A veces el dolor se padece más que se siente. Ayer volví a ver a Juan.
No sé, me impresiona mucho su mirada, abatida, triste, de petición. Me lo encuentro todos los días a la puerta. Siempre con un gesto sencillo, con su mano dispuesta. Rostro de necesidad. Mano que pide sencillez.
De repente, sentado en mi sitio, en el silencio, recuerdo las palabras del evangelio. Aquella invitación de Jesús, fíjate y atiende, a los gestos pequeños. A fijar la mirada en la viuda. En la moneda. En el gesto.
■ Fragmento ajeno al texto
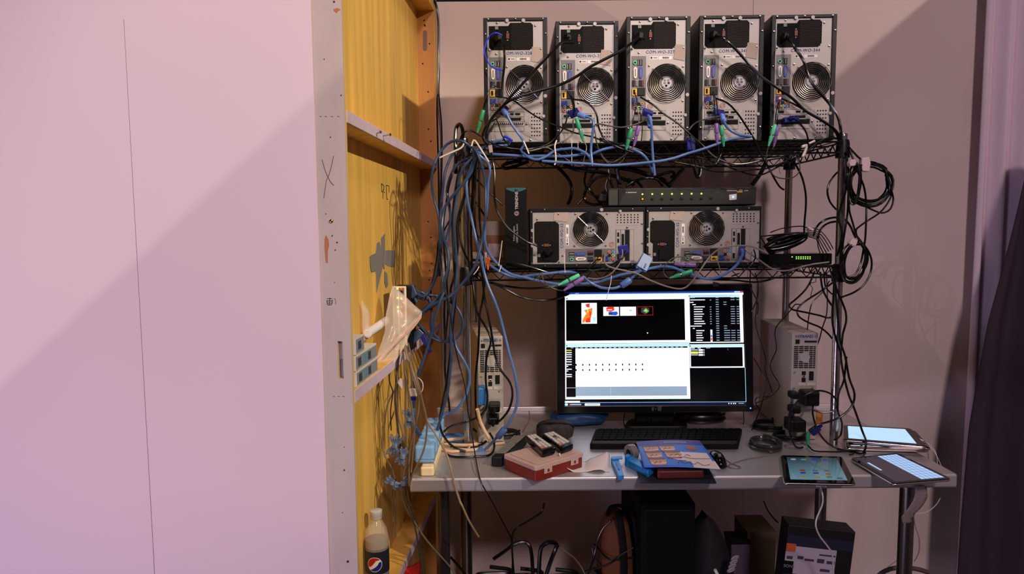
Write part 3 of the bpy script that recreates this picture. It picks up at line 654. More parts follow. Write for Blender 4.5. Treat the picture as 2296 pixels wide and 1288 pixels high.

Algo de esto tiene vivir desde la limosna. Que somos invitados a dar, pero dar supone renunciar a algo propio. A lo mío. Dar es caer en la cuenta de yo también puedo. Ofrecerse. La propuesta ahora me parece más clara que antes. No se trata de dar mucho, sino de darlo todo. Lo que se tiene, no lo que me sobra. Es poner algo de misericordia en lo que se vive. Una mirada que sabe leer entre líneas, que está atenta a la sed de compasión de aquellos que te rodean. Una forma de relacionarse con los otros de otra manera. No es un dar y recibir continuo. Sino que se trata de hacer a los otros partícipes de lo mío. Compartir lo que tengo. No es sacar de la bolsa, sino sacar del corazón. Expresión de un amor.